(esta imagen es gentileza de Elenna Olivieri)
Martes, 10 de octubre de 2000
MANUEL HIDALGO | ZOOM, el Mundo
Decir el verso
“Se han estrenado dos calderones, y los críticos, como siempre, elucubran sobre cómo han de decir el verso los actores, los cuales, a su vez, bajo la batuta del director, habrán sufrido lo suyo para encontrar el modo, la dicción, el fraseado, el silabeo, el ritmo y todo lo demás.
Este asunto del verso es tema fijo, un par de líneas o tres, en las consideraciones de la crítica ante una pieza de teatro clásico. La crítica nunca se queda satisfecha: o todos los actores lo dicen mal, o unos lo dicen mal y otros lo dicen bien, pero nunca el dichoso verso hace felices a los críticos.
Por mi parte, como espectador corriente y esporádico del teatro versificado, debo decir que casi nunca he entendido nada.
Este es el momento en que aún no sé cómo quieren los críticos que se diga el malhadado verso, aunque ya me he dado cuenta de que siempre quieren que se diga como nunca se dice, lo cual no es decir mucho.

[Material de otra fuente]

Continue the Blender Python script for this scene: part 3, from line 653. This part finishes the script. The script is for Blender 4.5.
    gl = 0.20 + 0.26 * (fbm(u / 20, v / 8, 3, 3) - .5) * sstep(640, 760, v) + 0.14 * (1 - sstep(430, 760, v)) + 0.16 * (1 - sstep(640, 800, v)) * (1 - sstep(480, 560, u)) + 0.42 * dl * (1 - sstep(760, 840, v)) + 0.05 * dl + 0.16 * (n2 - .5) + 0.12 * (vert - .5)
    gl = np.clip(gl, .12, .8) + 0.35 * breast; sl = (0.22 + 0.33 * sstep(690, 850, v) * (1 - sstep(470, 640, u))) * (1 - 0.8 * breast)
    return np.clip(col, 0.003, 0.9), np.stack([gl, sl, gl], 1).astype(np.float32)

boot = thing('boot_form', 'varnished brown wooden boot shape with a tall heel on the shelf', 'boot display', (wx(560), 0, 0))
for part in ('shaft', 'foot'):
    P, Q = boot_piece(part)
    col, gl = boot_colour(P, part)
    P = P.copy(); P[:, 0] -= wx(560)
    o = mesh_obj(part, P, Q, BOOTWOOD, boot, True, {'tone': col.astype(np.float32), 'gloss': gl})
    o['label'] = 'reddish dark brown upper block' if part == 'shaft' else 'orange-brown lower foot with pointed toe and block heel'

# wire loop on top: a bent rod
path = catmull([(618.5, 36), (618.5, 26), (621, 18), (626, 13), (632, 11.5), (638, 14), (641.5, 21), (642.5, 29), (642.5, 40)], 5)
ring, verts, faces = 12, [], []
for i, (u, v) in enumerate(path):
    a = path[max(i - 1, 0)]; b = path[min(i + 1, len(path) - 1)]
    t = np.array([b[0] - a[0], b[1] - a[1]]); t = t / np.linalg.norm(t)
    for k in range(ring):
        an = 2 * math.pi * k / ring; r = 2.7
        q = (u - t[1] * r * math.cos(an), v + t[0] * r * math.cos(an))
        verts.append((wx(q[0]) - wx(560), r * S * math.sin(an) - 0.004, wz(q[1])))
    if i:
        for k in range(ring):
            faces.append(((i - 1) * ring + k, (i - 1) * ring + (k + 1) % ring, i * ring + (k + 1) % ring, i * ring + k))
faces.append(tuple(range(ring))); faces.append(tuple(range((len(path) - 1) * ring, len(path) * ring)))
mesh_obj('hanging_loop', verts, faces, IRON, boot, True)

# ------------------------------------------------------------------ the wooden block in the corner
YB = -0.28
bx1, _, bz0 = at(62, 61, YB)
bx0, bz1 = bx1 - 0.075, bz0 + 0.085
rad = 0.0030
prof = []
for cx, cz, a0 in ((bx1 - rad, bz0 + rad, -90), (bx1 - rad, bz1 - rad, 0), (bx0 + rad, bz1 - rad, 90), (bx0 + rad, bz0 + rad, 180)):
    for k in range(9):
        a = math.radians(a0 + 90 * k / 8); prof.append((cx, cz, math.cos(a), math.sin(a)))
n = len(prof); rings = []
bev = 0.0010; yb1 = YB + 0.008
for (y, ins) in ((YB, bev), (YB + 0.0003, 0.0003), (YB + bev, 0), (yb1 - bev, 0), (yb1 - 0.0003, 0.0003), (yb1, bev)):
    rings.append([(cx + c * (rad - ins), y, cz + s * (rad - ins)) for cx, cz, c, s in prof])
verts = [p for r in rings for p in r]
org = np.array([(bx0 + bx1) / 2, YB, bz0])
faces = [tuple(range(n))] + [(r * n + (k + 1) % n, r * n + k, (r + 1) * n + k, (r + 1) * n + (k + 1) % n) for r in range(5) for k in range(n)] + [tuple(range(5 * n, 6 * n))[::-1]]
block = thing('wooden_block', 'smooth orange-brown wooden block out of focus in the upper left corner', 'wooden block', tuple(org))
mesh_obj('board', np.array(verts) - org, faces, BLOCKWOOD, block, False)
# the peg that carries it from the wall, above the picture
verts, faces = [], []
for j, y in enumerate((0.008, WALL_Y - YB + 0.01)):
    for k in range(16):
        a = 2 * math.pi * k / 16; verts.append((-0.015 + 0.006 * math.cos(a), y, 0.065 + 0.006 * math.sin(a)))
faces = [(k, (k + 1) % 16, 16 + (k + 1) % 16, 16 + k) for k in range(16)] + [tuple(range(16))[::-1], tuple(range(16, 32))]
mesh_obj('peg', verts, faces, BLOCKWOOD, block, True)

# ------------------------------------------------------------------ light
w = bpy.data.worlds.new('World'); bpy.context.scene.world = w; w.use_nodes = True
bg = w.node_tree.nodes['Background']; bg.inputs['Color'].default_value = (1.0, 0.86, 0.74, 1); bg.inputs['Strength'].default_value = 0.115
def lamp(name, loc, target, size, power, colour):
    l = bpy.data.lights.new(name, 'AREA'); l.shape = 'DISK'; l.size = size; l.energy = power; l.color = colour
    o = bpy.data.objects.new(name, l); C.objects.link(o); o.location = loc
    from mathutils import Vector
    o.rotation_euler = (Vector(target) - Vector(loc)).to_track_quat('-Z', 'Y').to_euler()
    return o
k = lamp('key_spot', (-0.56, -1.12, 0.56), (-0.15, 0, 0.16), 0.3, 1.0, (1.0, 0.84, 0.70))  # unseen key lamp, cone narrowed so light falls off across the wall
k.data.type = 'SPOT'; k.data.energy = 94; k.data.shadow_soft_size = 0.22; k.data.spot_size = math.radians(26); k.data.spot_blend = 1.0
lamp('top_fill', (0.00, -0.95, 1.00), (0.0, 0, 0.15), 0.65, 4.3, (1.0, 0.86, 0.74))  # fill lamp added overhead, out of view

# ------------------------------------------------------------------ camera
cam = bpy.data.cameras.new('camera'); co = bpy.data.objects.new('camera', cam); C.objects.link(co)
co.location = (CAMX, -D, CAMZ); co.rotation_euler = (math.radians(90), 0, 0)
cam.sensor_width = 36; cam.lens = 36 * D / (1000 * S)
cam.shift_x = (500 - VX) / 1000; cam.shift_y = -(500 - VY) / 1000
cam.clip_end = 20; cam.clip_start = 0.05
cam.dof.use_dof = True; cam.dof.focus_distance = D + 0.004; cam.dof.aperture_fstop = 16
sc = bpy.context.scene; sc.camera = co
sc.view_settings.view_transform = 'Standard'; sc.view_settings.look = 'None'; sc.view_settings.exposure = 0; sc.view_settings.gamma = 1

Pero, sin duda, algo de razón deben de tener los críticos, aunque yo nunca entienda lo que pretenden, porque lo que, desde luego, tampoco entiendo, a veces durante minutos y minutos, es el verso mismo, o sea, lo que los actores dicen.
¿No será que el verso mismo es un lenguaje totalmente trasnochado e inasequible para el oído y las entendederas actuales?, ¿no será que el teatro clásico mismo se ha quedado anticuado y no sirve para explicar nada al hombre de hoy?
Esto es una herejía, claro, pero tal vez haya que admitir que la relación entre el tiempo dedicado a una representación, las miles de palabras empleadas en poner en pie el argumento y las ideas que se tratan de comunicar y lo que el espectador saca en limpio no guardan proporción directa.
Esto parecen entenderlo, secretamente, los directores de escena, de modo que van a lo único posible: la creación de un espectáculo visual y sonoro, de una sugerencia plástica que complazca, y punto.
Muchas veces no se sigue bien la trama, no se comprenden los conflictos entre los personajes y ocasiones no faltan en las que no es fácil seguir ni siquiera el asunto central de la pieza. Otra herejía: ¿no sería bueno, como en la ópera, proporcionar al espectador un detallado resumen argumental para leer previamente?
La gente aplaude los fragmentos que aprendió en el colegio. ¿No queda eso un poco patético? Esa reacción responde al gozo de reconocer algo entre una maraña indiscernible. ¿No es una superstición pretender que todo lo que fue grande en el pasado tiene que estar vigente hoy?”